WHAT TO WORK ON: Say how many lines contain "scene"; the answer is the number alone.

·····

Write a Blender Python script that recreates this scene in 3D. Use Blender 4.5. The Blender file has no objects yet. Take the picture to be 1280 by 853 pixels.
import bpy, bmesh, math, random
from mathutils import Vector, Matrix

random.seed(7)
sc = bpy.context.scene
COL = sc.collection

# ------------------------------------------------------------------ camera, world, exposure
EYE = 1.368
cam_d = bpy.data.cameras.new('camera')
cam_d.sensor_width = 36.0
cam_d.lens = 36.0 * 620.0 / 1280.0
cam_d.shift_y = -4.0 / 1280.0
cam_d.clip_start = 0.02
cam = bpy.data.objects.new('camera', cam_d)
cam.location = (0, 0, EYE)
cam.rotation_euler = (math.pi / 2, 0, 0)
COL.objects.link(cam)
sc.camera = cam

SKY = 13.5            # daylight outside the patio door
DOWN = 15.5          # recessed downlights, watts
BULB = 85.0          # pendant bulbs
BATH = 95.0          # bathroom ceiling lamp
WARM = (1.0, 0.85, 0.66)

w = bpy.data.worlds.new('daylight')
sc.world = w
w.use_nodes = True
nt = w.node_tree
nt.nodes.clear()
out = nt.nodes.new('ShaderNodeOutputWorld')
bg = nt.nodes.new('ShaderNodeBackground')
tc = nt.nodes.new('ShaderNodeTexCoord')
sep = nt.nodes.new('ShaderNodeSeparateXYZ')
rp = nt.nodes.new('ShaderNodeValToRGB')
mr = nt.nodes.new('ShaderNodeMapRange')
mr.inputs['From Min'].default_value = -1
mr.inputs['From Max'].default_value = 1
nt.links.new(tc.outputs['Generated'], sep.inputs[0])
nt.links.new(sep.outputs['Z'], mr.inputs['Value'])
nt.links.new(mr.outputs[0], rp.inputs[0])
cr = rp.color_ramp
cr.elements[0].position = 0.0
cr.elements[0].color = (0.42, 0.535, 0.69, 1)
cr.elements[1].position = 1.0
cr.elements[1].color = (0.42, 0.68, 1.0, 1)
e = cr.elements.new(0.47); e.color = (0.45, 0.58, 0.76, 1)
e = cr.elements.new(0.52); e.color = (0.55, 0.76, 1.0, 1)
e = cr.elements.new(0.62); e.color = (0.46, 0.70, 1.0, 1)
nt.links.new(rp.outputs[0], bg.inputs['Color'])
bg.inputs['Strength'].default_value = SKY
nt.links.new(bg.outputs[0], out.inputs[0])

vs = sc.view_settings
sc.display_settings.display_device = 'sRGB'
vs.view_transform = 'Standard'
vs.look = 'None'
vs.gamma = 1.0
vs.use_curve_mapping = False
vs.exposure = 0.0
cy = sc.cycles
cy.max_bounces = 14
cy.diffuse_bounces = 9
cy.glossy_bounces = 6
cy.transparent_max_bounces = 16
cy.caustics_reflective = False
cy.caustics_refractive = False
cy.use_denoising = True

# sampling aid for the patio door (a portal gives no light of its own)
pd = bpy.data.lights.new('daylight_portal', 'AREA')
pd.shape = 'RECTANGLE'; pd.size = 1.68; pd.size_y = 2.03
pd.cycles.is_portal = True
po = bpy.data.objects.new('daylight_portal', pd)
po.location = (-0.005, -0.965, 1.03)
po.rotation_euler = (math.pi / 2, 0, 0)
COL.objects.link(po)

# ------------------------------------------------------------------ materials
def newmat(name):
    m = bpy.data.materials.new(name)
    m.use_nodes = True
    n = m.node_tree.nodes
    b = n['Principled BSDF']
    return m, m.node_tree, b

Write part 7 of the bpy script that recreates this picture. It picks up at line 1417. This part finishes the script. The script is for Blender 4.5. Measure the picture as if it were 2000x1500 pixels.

·····

OUTPUT OF THE TASK: 2